The possibility that some portion of the infrared (IR) radiation emanating from Active Galactic Nuclei (AGN's) may arise from disklike structures of ionized plasma accreting onto massive or supermassive black holes motivates the investigation of the effects on the observed radiation of the strong gravitational fields in the vicinity of the emitting particles. Numerous previous studies have been incomplete in several respects: (a) they have neglected to take into account the contribution to the observed specific power flux of radiation emitted from the underside of the disk and gravitationally lensed into the upper half-hemisphere; (b) they have considered only a limited range of observing positions and hole spins; (c) many have been restricted to examination of the steady state flux arising from homogeneous disks; (d) they have employed a methodology not readily extendible to the analysis of gravitational effects on radiation arising from more complicated physical systems (e.g., nonplanar ensembles of gaseous clouds).

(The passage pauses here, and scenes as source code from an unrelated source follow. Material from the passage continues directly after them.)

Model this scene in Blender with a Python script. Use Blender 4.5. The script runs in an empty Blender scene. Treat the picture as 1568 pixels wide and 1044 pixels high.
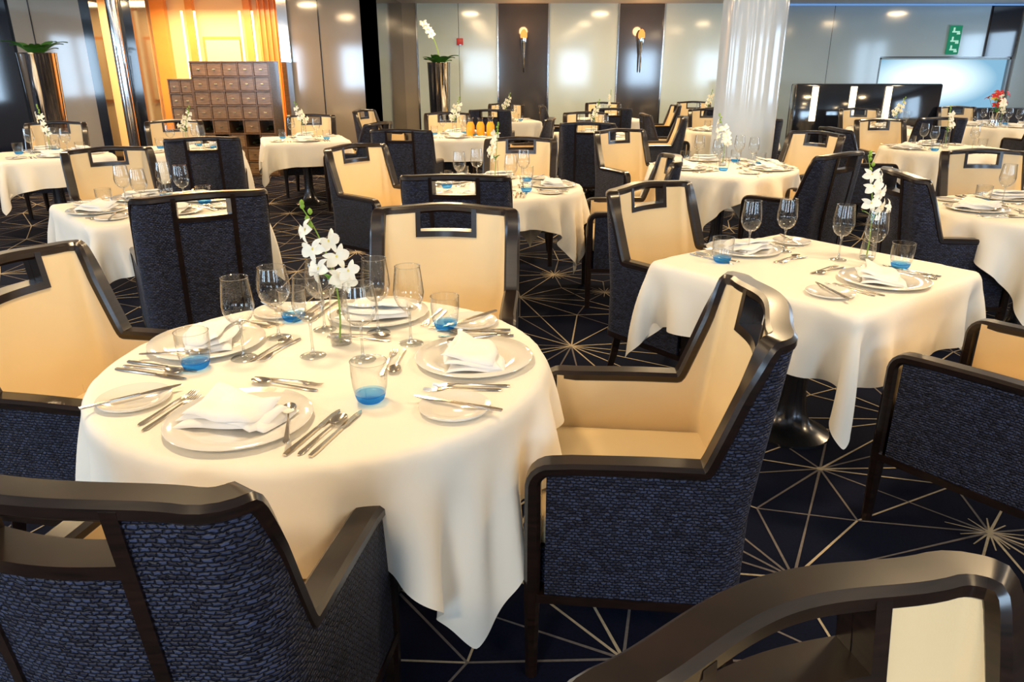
import bpy, bmesh, math, random
import numpy as np
from mathutils import Vector, Matrix, geometry
random.seed(7); np.random.seed(7)
scene=bpy.context.scene
try: scene.view_settings.view_transform='Standard'
except Exception: pass
COL=scene.collection
pi=math.pi
# ------------------------------------------------------------------ materials
def newmat(name):
    m=bpy.data.materials.new(name); m.use_nodes=True
    nt=m.node_tree; nt.nodes.clear()
    out=nt.nodes.new('ShaderNodeOutputMaterial')
    return m,nt,out
def pmat(name,col,rough=.5,metal=0,coat=0,spec=.5,emit=None,es=0,sheen=0,trans=0,noise=0,nscale=8,bump=0,bscale=200,big=0):
    m,nt,out=newmat(name)
    b=nt.nodes.new('ShaderNodeBsdfPrincipled')
    b.inputs['Base Color'].default_value=(*col,1)
    b.inputs['Roughness'].default_value=rough
    b.inputs['Metallic'].default_value=metal
    b.inputs['Coat Weight'].default_value=coat
    b.inputs['Coat Roughness'].default_value=.08
    b.inputs['Specular IOR Level'].default_value=spec
    b.inputs['Sheen Weight'].default_value=sheen
    b.inputs['Transmission Weight'].default_value=trans
    if emit: 
        b.inputs['Emission Color'].default_value=(*emit,1); b.inputs['Emission Strength'].default_value=es
    tc=nt.nodes.new('ShaderNodeTexCoord')
    if noise:
        n=nt.nodes.new('ShaderNodeTexNoise'); n.inputs['Scale'].default_value=nscale; n.inputs['Detail'].default_value=4
        nt.links.new(tc.outputs['Object'],n.inputs['Vector'])
        mx=nt.nodes.new('ShaderNodeMix'); mx.data_type='RGBA'
        mx.inputs[6].default_value=(*[c*(1-noise) for c in col],1); mx.inputs[7].default_value=(*[min(1,c*(1+noise)) for c in col],1)
        nt.links.new(n.outputs['Fac'],mx.inputs[0]); nt.links.new(mx.outputs[2],b.inputs['Base Color'])
    if bump:
        n=nt.nodes.new('ShaderNodeTexNoise'); n.inputs['Scale'].default_value=bscale; n.inputs['Detail'].default_value=2
        nt.links.new(tc.outputs['Object'],n.inputs['Vector'])
        bp=nt.nodes.new('ShaderNodeBump'); bp.inputs['Strength'].default_value=bump; bp.inputs['Distance'].default_value=.002
        nt.links.new(n.outputs['Fac'],bp.inputs['Height']); last=bp
        if big:
            n2=nt.nodes.new('ShaderNodeTexNoise'); n2.inputs['Scale'].default_value=7; n2.inputs['Detail'].default_value=3; n2.inputs['Distortion'].default_value=.6
            nt.links.new(tc.outputs['Object'],n2.inputs['Vector'])
            b2=nt.nodes.new('ShaderNodeBump'); b2.inputs['Strength'].default_value=big; b2.inputs['Distance'].default_value=.012
            nt.links.new(n2.outputs['Fac'],b2.inputs['Height']); nt.links.new(bp.outputs[0],b2.inputs['Normal']); last=b2
        nt.links.new(last.outputs[0],b.inputs['Normal'])
    nt.links.new(b.outputs[0],out.inputs[0])
    return m
def wood(name,c1,c2,rough=.25,coat=.5,scale=(3,3,30)):
    m,nt,out=newmat(name); N=nt.nodes; L=nt.links
    b=N.new('ShaderNodeBsdfPrincipled'); tc=N.new('ShaderNodeTexCoord'); mp=N.new('ShaderNodeMapping'); mp.inputs['Scale'].default_value=scale
    n=N.new('ShaderNodeTexNoise'); n.inputs['Scale'].default_value=4; n.inputs['Detail'].default_value=5
    cr=N.new('ShaderNodeValToRGB'); cr.color_ramp.elements[0].color=(*c1,1); cr.color_ramp.elements[1].color=(*c2,1)
    cr.color_ramp.elements[0].position=.35; cr.color_ramp.elements[1].position=.7
    L.new(tc.outputs['Object'],mp.inputs[0]); L.new(mp.outputs[0],n.inputs['Vector']); L.new(n.outputs['Fac'],cr.inputs[0]); L.new(cr.outputs[0],b.inputs['Base Color'])
    b.inputs['Roughness'].default_value=rough; b.inputs['Coat Weight'].default_value=coat; b.inputs['Coat Roughness'].default_value=.16
    L.new(b.outputs[0],out.inputs[0]); return m
def tweed():
    m,nt,out=newmat('woven_navy_tweed'); N=nt.nodes; L=nt.links
    b=N.new('ShaderNodeBsdfPrincipled'); uv=N.new('ShaderNodeUVMap')
    nz=N.new('ShaderNodeTexNoise'); nz.inputs['Scale'].default_value=85; nz.inputs['Detail'].default_value=2
    L.new(uv.outputs[0],nz.inputs['Vector'])
    add=N.new('ShaderNodeVectorMath'); add.operation='MULTIPLY_ADD'; add.inputs[1].default_value=(.012,.009,0)
    L.new(nz.outputs['Color'],add.inputs[0]); L.new(uv.outputs[0],add.inputs[2])
    br=N.new('ShaderNodeTexBrick'); br.inputs['Scale'].default_value=1.0
    br.inputs['Brick Width'].default_value=.0135; br.inputs['Row Height'].default_value=.0082; br.inputs['Mortar Size'].default_value=.0026; br.inputs['Mortar Smooth'].default_value=1.0
    br.inputs['Color1'].default_value=(.046,.058,.115,1); br.inputs['Color2'].default_value=(.010,.011,.026,1); br.inputs['Mortar'].default_value=(.002,.002,.005,1)
    L.new(add.outputs[0],br.inputs['Vector']); L.new(br.outputs['Color'],b.inputs['Base Color'])
    bp=N.new('ShaderNodeBump'); bp.inputs['Strength'].default_value=.9; bp.inputs['Distance'].default_value=.004; bp.invert=True
    L.new(br.outputs['Fac'],bp.inputs['Height']); L.new(bp.outputs[0],b.inputs['Normal'])
    b.inputs['Roughness'].default_value=.5; b.inputs['Specular IOR Level'].default_value=.4
    L.new(b.outputs[0],out.inputs[0]); return m
def thinglass(name,tint=(.97,.98,.98),edge=(.5,.5,.48),base=.06,gain=.8,power=2.2):
    m,nt,out=newmat(name); N=nt.nodes; L=nt.links
    lw=N.new('ShaderNodeLayerWeight'); lw.inputs[0].default_value=.5
    pw=N.new('ShaderNodeMath'); pw.operation='POWER'; pw.inputs[1].default_value=power
    mu=N.new('ShaderNodeMath'); mu.operation='MULTIPLY_ADD'; mu.inputs[1].default_value=gain; mu.inputs[2].default_value=base; mu.use_clamp=True
    L.new(lw.outputs['Facing'],pw.inputs[0]); L.new(pw.outputs[0],mu.inputs[0])
    p2=N.new('ShaderNodeMath'); p2.operation='POWER'; p2.inputs[1].default_value=2.5; L.new(lw.outputs['Facing'],p2.inputs[0])
    cm=N.new('ShaderNodeMix'); cm.data_type='RGBA'; cm.inputs[6].default_value=(*tint,1); cm.inputs[7].default_value=(*edge,1); L.new(p2.outputs[0],cm.inputs[0])
    t=N.new('ShaderNodeBsdfTransparent'); L.new(cm.outputs[2],t.inputs[0])
    g=N.new('ShaderNodeBsdfGlossy'); g.inputs['Roughness'].default_value=.03
    mx=N.new('ShaderNodeMixShader'); L.new(mu.outputs[0],mx.inputs[0]); L.new(t.outputs[0],mx.inputs[1]); L.new(g.outputs[0],mx.inputs[2])
    L.new(mx.outputs[0],out.inputs[0]); return m
def bluebase():
    m,nt,out=newmat('blue_glass'); N=nt.nodes; L=nt.links
    lw=N.new('ShaderNodeLayerWeight'); lw.inputs[0].default_value=.5
    cm=N.new('ShaderNodeMix'); cm.data_type='RGBA'; cm.inputs[6].default_value=(.55,.86,1,1); cm.inputs[7].default_value=(.06,.36,.85,1); L.new(lw.outputs['Facing'],cm.inputs[0])
    t=N.new('ShaderNodeBsdfTransparent'); L.new(cm.outputs[2],t.inputs[0])
    d=N.new('ShaderNodeBsdfPrincipled'); d.inputs['Base Color'].default_value=(.05,.48,1,1); d.inputs['Roughness'].default_value=.05
    c=N.new('ShaderNodeMixShader'); c.inputs[0].default_value=.20; L.new(t.outputs[0],c.inputs[1]); L.new(d.outputs[0],c.inputs[2])
    L.new(c.outputs[0],out.inputs[0]); return m
def emis(name,col,s):
    m,nt,out=newmat(name); e=nt.nodes.new('ShaderNodeEmission'); e.inputs[0].default_value=(*col,1); e.inputs[1].default_value=s
    nt.links.new(e.outputs[0],out.inputs[0]); return m

M_TWEED=tweed()
M_WOOD=wood('espresso_wood',(.006,.003,.002),(.018,.008,.005),.28,.35)
M_LEATH=pmat('cream_leather',(.77,.61,.36),.42,bump=.15,bscale=350,noise=.05,nscale=5)
M_CLOTH=pmat('linen_tablecloth',(.88,.84,.75),.9,bump=.10,bscale=900,big=.15,spec=.2)
M_NAP=pmat('napkin_linen',(.9,.88,.84),.85,bump=.15,bscale=700)
M_PORC=pmat('white_porcelain',(.82,.79,.72),.10,coat=.7)
M_STEEL=pmat('polished_cutlery',(.70,.63,.53),.2,metal=1)
M_CHROME=pmat('chrome',(.75,.77,.8),.1,metal=1)
M_PED=pmat('dark_metal',(.14,.14,.15),.22,metal=.9)
M_GLASS=thinglass('clear_glass')
M_STEM=thinglass('stem_glass',(.90,.92,.92),(.4,.4,.4),.14,.8,1.6)
M_BLUE=bluebase()
M_PETAL=pmat('orchid_petal',(.9,.88,.76),.6,sheen=.2)
M_YEL=pmat('orchid_lip',(.75,.62,.1),.5)
M_GREEN=pmat('orchid_green',(.20,.36,.03),.45,noise=.3,nscale=30)
M_DGREEN=pmat('leaf_green',(.05,.20,.02),.35,noise=.3)

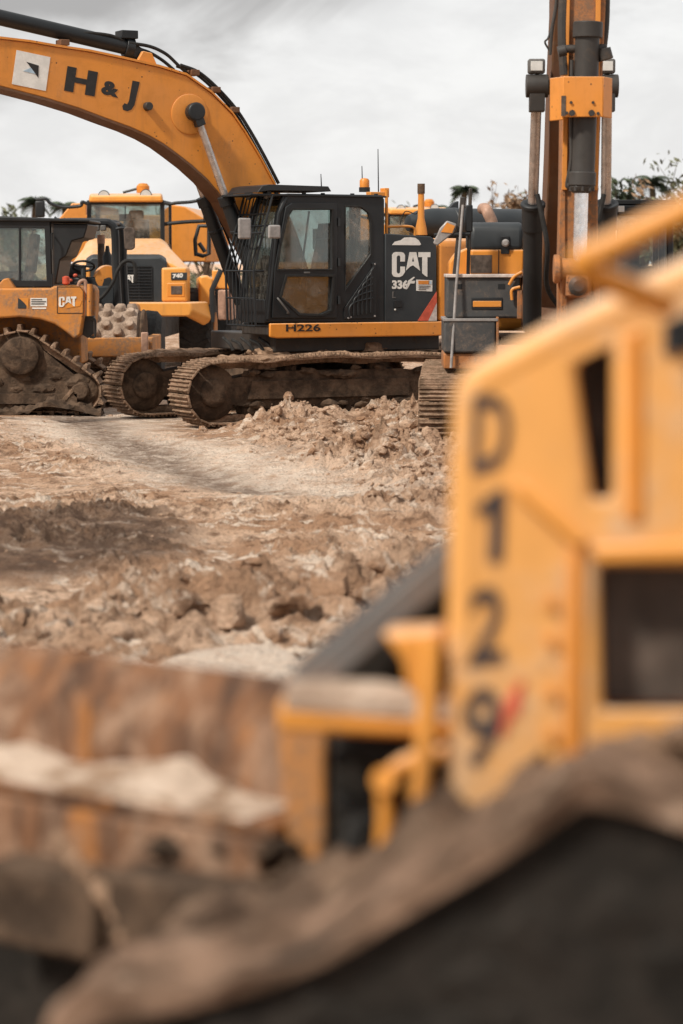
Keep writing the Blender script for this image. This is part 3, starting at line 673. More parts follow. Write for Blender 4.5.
# counterweight
cwp = pl([(437.8, 321.5), (437.8, 238), (470, 238), (470, 321.5)], YS)
cx0 = cwp[0][0]; ctop = E(437.8, 238, YS)[1]
cw = MB().loft([[(cx0-.02, YS-.02, z), (cx0-.30, YS-.02, z), (cx0-1.0, YS-.45, z), (cx0-1.25, .6, z), (cx0-1.25, -.6, z), (cx0-1.0, -1.05, z), (cx0-.3, -1.45, z), (cx0-.02, -1.45, z)] for z in (zt+.003, ctop-.08)]
            + [[(cx0-.04, YS-.08, ctop), (cx0-.30, YS-.10, ctop), (cx0-.95, YS-.5, ctop), (cx0-1.15, .6, ctop), (cx0-1.15, -.6, ctop), (cx0-.95, -1.0, ctop), (cx0-.3, -1.38, ctop), (cx0-.04, -1.38, ctop)]])
cw.build('counterweight', M['boom'], ex, .05, 3)
# hood top, muffler drum, exhaust pole, handrails
a, b = E(412, 222, .55), E(523, 222, .55)
MB().lathe([(.02, 0), (.12, .03), (.2, .2), (.235, .45), (.24, .8), (.25, .81), (.25, .88), (.24, .89), (.24, 2.35), (.2, 2.45), (.02, 2.47)], (a[0]+.1, .55, a[1]-.02), (-1, 0, 0), 32).build('muffler', M['dark'], ex)
p = E(421, 231, 1.15); q = E(421, 185, 1.15)
MB().tube([(p[0], 1.15, p[1]-.06), (p[0], 1.15, p[1]+.05), (p[0], 1.15, p[1]+.2), (p[0], 1.15, q[1]-.12)], [.10, .085, .052, .047], 14).build('exhaust_pole', M['yellow'], ex)
MB().cyl((p[0], 1.15, q[1]-.13), (p[0], 1.15, q[1]+.02), .058, n=14).build('pole_cap', M['trackd'], ex)
hr = MB(); a, b, c, d = E(386.5, 232, 1.3), E(386.5, 190, 1.3), E(415, 227, 1.3), E(415, 233, 1.3)
hr.tube([(a[0], 1.3, a[1]-.05), (b[0], 1.3, b[1])], .025, 8); hr.tube(spline([(a[0], 1.3, c[1]), (c[0]+.05, 1.3, c[1]), (c[0], 1.3, d[1]-.05)], 4), .02, 8)
hr.build('handrail', M['yellow'], ex)
w_h = E(402, 215, .9); MB().tube(spline([(w_h[0]+.05, .9, w_h[1]-.2), (w_h[0]-.05, .9, w_h[1]+.05), (w_h[0]-.2, 1.0, w_h[1]+.02), (p[0]+.03, 1.15, q[1]-.25)], 6), .008, 6).build('cable', M['rubber'], ex)
fn_ = E(447, 224, .3); MB().prism([E(444, 212, .3), E(457, 212, .3), E(457, 201, .3), E(452, 203, .3)], .28, .36).build('exhaust_cowl', M['dark'], ex, .01)
# boom
BY = .25
up = [(-150, 52), (-80, 40), (0, 39), (30, 42.5), (56, 47), (90, 52), (123, 59), (158, 67), (186, 75.5), (211, 93), (232, 114), (245, 133), (260, 158), (276, 188), (296, 235), (312, 285), (312, 300)]
lo = [(-150, 66), (-80, 74), (0, 86), (46, 98), (80, 108.5), (105, 118), (130, 127), (148, 135), (163, 143.5), (176, 153), (191, 164.5), (207, 179), (224, 199), (243, 234), (262, 272), (286, 300), (300, 308)]
bpts = pl(up, BY); lpts = pl(lo, BY)
bm_ = MB()
sec = []
for u, l in zip(bpts, lpts): sec.append([(u[0], BY, u[1]), (u[0], -BY, u[1]), (l[0], -BY, l[1]), (l[0], BY, l[1])])
bm_.loft(sec)
boom = bm_.build('boom', M['boom'], ex, .012, 2, True, 25)
fl = MB()                                            # top plate stands a little proud, with a hard edge
for k in range(len(bpts)-1):
    u, v = bpts[k], bpts[k+1]
    fl.add([(u[0], y, u[1]+dz) for y in (-BY-.03, BY+.03) for dz in (.003, .035)]+[(v[0], y, v[1]+dz) for y in (-BY-.03, BY+.03) for dz in (.003, .035)], [(0, 2, 3, 1), (4, 5, 7, 6), (0, 1, 5, 4), (2, 6, 7, 3), (1, 3, 7, 5), (0, 4, 6, 2)])
fl.build('top_plate', M['boom'], boom, smooth=False)
fl = MB()
for k in range(len(lpts)-2):
    u, v = lpts[k], lpts[k+1]
    fl.add([(u[0], y, u[1]+dz) for y in (-BY-.025, BY+.025) for dz in (-.04, -.003)]+[(v[0], y, v[1]+dz) for y in (-BY-.025, BY+.025) for dz in (-.04, -.003)], [(0, 2, 3, 1), (4, 5, 7, 6), (0, 1, 5, 4), (2, 6, 7, 3), (1, 3, 7, 5), (0, 4, 6, 2)])
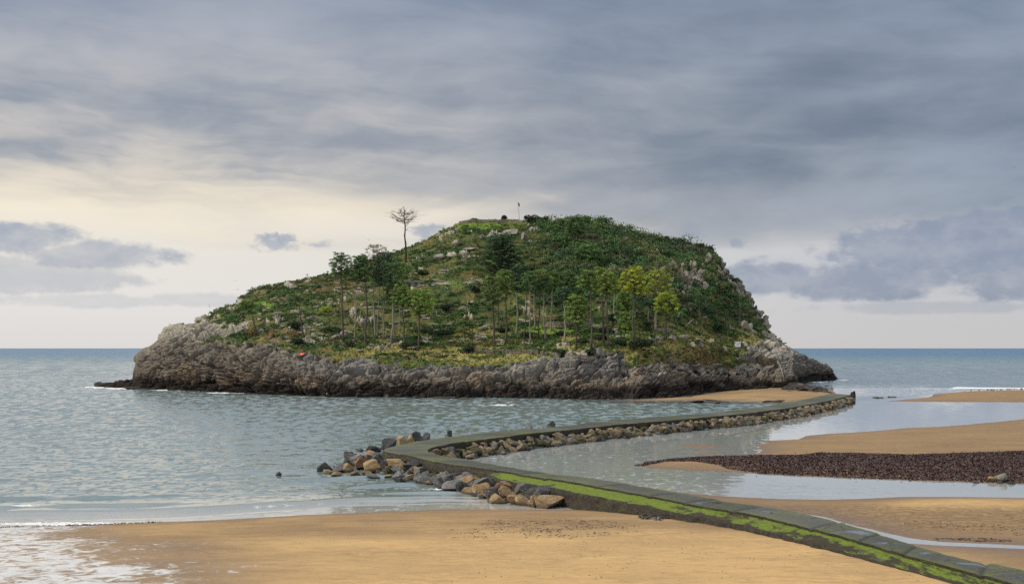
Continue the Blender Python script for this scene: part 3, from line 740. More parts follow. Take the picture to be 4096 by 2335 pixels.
idx = np.minimum(T.astype(int), 8); fr_ = T - idx
DI = ctl_d[:, idx] * (1 - fr_) + ctl_d[:, idx + 1] * fr_
ZI = ctl_z[:, idx] * (1 - fr_) + ctl_z[:, idx + 1] * fr_
# soften the profile's corners but keep the shore and the skyline
for it in range(14):
    zz = ZI.copy(); zz[:, 1:-1] = 0.25 * ZI[:, :-2] + 0.5 * ZI[:, 1:-1] + 0.25 * ZI[:, 2:]
    keep = np.zeros(nrI, bool); keep[[0, -1]] = True
    keep |= np.abs(T - 6) < 0.02
    ZI = np.where(keep[None, :], ZI, zz)
XI = ((U - CX) / F)[:, None] * DI
UU = np.broadcast_to(U[:, None], DI.shape); TT = np.broadcast_to(T[None, :], DI.shape)
P0 = np.stack([XI, DI, ZI], -1)
def normals(P):
    a = np.gradient(P, axis=0); b = np.gradient(P, axis=1)
    n = np.cross(a, b); n /= np.linalg.norm(n, axis=2)[:, :, None] + 1e-9
    return n * np.sign(n[:, :, 2:3] + 1e-6)
Nrm = normals(P0)
PY = HZ - (ZI - H) * F / DI                                         # row of the photograph each point falls on
fl = P0.reshape(-1, 3)
n_big = fbm(fl * 0.035, 4, 101).reshape(UU.shape)
n_mid = fbm(fl * 0.12, 4, 103).reshape(UU.shape)
n_fin = fbm(fl * 0.55, 3, 105).reshape(UU.shape)
# rock below the cliff line, on the bare shoulder at the left, and on the far point at the right
lineC = TT - 3.0 + n_mid * 0.55 + n_fin * 0.25
rock = sstep(0.12, -0.18, lineC)
bare = sstep(1080, 720, UU + n_mid * 260 + (PY - 1300) * 0.6) * sstep(6.6, 6.0, TT * 0 + 6.0)
rock = np.maximum(rock, sstep(1000, 760, UU + n_mid * 330 + (TT - 4.5) * 60))
rightend = sstep(2960, 3150, UU + n_mid * 150 + np.clip(PY - 1340, -300, 200) * 0.9)
rock = np.maximum(rock, rightend)
outc = sstep(0.30, 0.46, n_mid * 0.8 + n_fin * 0.35 + 0.12 * sstep(1700, 1000, UU) + 0.10 * sstep(2700, 2950, UU) + 0.12 * np.exp(-((UU - 1800) / 220) ** 2) * (PY < 1080))
vege_right = sstep(2050, 2250, UU + n_big * 150) * sstep(4.1, 4.6, TT) * sstep(3060, 2960, UU)
rock = np.maximum(rock, outc * (1 - 0.75 * vege_right) * sstep(3.0, 3.6, TT))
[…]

The present study develops, within the context of the optically thick, geometrically thin accretion disk model, a new method of complementary images. Fully taking into account the so-called first-orbit disk images, including the effects of disk self-occlusion, for the entire range of observing positions and hole spins, and for both homogeneous and thermally inhomogeneous disks, it applies this method to both steady state and time-dependent analyses in the paradigm case of the Galactic Center black hole candidate Sagittarius A*. Completely general results applicable to any similar black hole-accretion disk system are presented. An illustration is given of how the basic method, along with ancillary analytical devices such as that of extended images and computationally efficient techniques based on their properties, may be extended to the analysis of considerably more complicated physical systems, and tentative results for the case of the Broad Line Region (BLR) of quasar spectra are presented.